A recruitment process free from bias

Photo of a young professional black woman at a recruitment interview

When approaching the design of our application and assessment process, it was crucial that it reflected the broader purpose of Digital Futures. We believe that talent is distributed equally, but opportunity is not. Our recruitment process had to be correlated with our desire to drive inclusivity in technology and create opportunities for those who have been historically overlooked.

Organisations who have relied on traditional graduate hiring programmes to attract the best and brightest are now paying the price for an over reliance on automated selection criteria and a poor application experience. Traditional graduate recruitment models, especially those driven by selection algorithms, are failing to attract and deliver those from minority or ethnic backgrounds. These companies are being starved of the very talent they require to change their corporate fabric and better reflect the customers they serve, and society.

At Digital Futures, we are removing the inherent biases that exist around background and education in job applications – our applications are open to everyone that has the right to work in the UK. Every eligible candidate is given the chance to complete our initial assessments because at Digital Futures, we are interested in a candidate’s aptitude, ambition, commitment, and curiosity – attributes that are fundamentally unrelated to someone’s background or education. We recognise that a basic intelligence test does not equate to someone’s ability to learn new skills or their ability to succeed in our Academy.

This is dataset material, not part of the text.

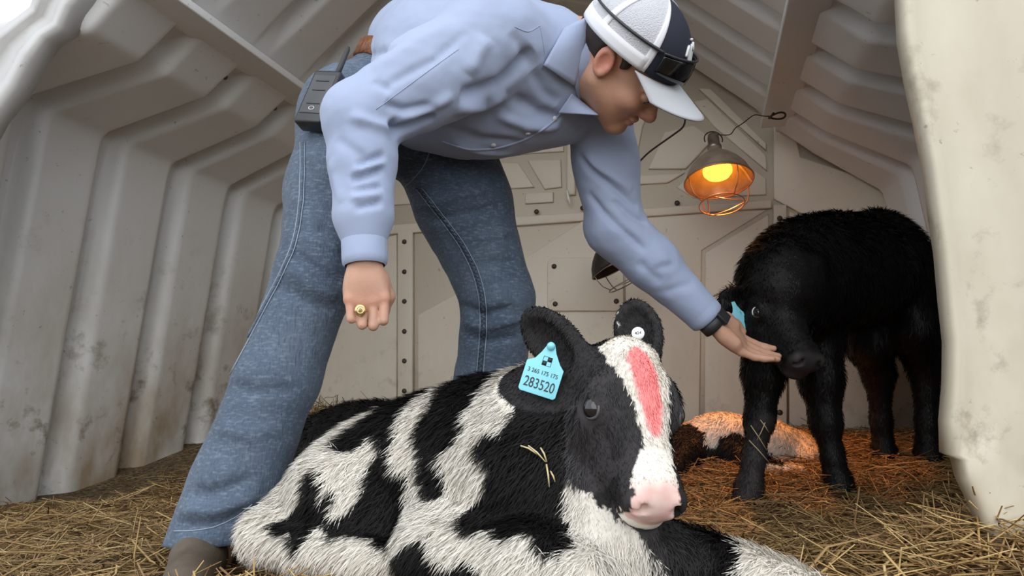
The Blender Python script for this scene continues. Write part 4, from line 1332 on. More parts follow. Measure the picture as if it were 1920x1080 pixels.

Our process is inherently human and personal – the outcome of an application will not be decided by an algorithm but by our dedicated team who will also be communicating regularly with applicants. Consequently, there is very little early-stage filtering – we want to get to know our applicants and equally, we want them to get to know us. At interview stage, the aim of the game is that both sides leave having got to know each other better – whilst 50% of the time we will put questions to the candidate, the other 50% of the interview is dedicated to our candidates putting their questions to us.

We believe that great technologists can come from anywhere. By removing the traditional biases from a graduate recruitment process we are able to give everyone a chance to show their potential. It has been a privilege to engage with these incredibly talented individuals who are craving an opportunity to show their potential, but have been filtered out of numerous graduate application processes. This has created huge excitement internally at Digital Futures and we are very motivated to succeed in our mission to improve diversity in tech and leave our mark on the future talent pipeline across the UK.